I thought up a few use cases where this technology can be used, but I’m sure there are others:
Multi-Lingual Media
Currently, the only artists who can have hits in multiple languages are the ones who are bilingual. For exmample, Shakira has version of “Hips Don’t Lie” in Spanish and English because she knows both.
But if I was an American artist who wanted greater reach in Japan, I could have a voice double singing with Japanese lyrics to one of my songs, then clone my voice into the Japanese track. It would then sound like I’m singing in Japanese. If artists can reach more fans, that’s probably a positive for them. Music is universal, and artists like Bad Bunny are proving that you don’t need to speak a language to be popular to the native speakers, but it certainly helps if you understand what the person is actually singing about.
Enhanced Accessibility
I’ve been making more YouTube videos lately, and when I do, I always try to make them accessible by adding captions. This helps people who have hearing disabilities enjoy my videos. I usually only caption in English, but those captions can then be auto-translated by Google, which also expands my viewership to people who don’t speak English.
To make my videos even more accessible, I could translate the captions, then produce audio using TTS. This would result in a voice that is speaking the captions of my video in the other langauge. Finally, I can apply my voice clone to the TTS audio to make it sound like I’m speaking the other language. I tried this in my voice clone video, but I had to slow down the actual video because I talk fast, and I guess German just uses more/longer words.
Voice Clone Collabs
Right now these voice clone AI covers are just working in some murky legal territory, because it’s a bunch of enthusiasts having fun and creating things. At some point, the ones who are good at this will probably end up collaborating with artists to make music together. Not all artists will do this, but Grimes has already stated that she’ll split earnings if anyone uses her voice.
Selling Voice Rights
Bob Dylan recently sold his entire music catalog for a pretty big sum. As artists are getting older and ready to retire, I could see them offering rights to use their voice as well. I mean, if they’re not going to use it, they might as well let someone else! Imagine how much the rights to use Michael Jackson’s voice would be worth. Especially in the right hands and with a professional producer. I’m not saying that I’d rather listen to AI MJ than a real person at this point, but there’s probably going to be a market for it, whether most people want it or not.
The Dark Side of Cloning
Unfortunately, not all use cases for voice cloning technology are positive or legal. Scammers have used voice cloning to convince parents that their teens were kidnapped, and others have sold fake “leaked” tracks by famous artists to collectors.

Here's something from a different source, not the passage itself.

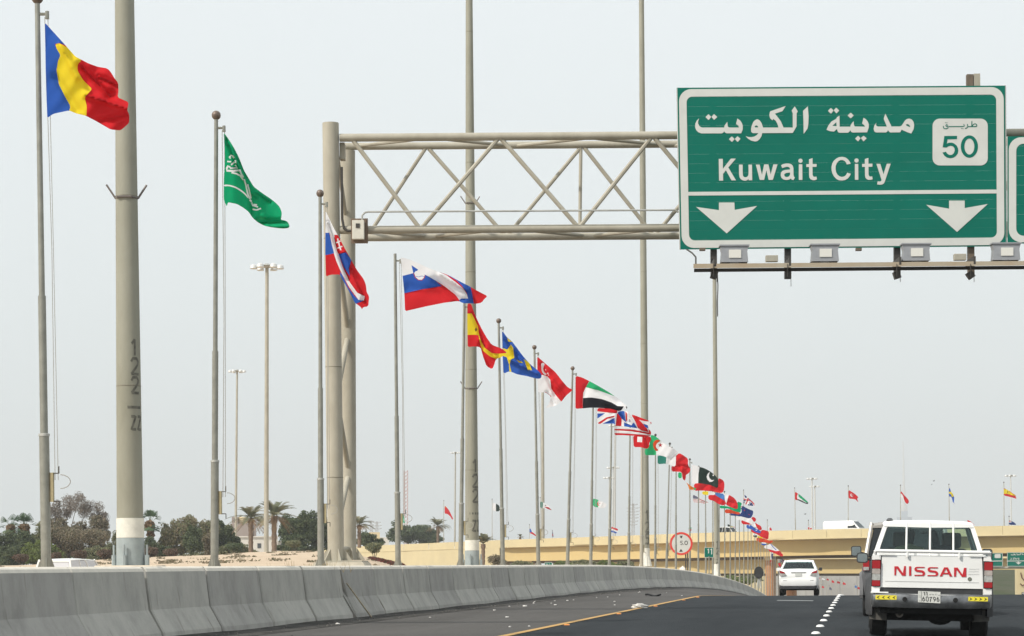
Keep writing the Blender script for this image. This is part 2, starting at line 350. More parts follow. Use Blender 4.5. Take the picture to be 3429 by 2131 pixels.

For some reason my bank wants “voice authorization” to be a thing, even though it’s the stupidest, insecure thing I could imagine. As if someone couldn’t get a recording of my voice. Now they could actually clone it.
I’m sure there’s plenty of other bad things you can do with voice cloning, just like with image generation, and tools like Photoshop. A tool is just a tool, and people will use them for good stuff and bad stuff.
Final Thoughts
It was really fun to explore the possibilities of voice cloning, and it’s just another tool to think about as generative AI tools become more popular in different aspects of our lives. Not only do we have text generation and image generation, we also have speech, both from text to speech systems as well as these new speech to speech systems.
I’ve also been interested in text to music generation, like the one from Google that was made available recently, called MusicLM. I might try using that to make something new as well.
In the meantime, it’s taking a lot of effort just to stay on top of all these things!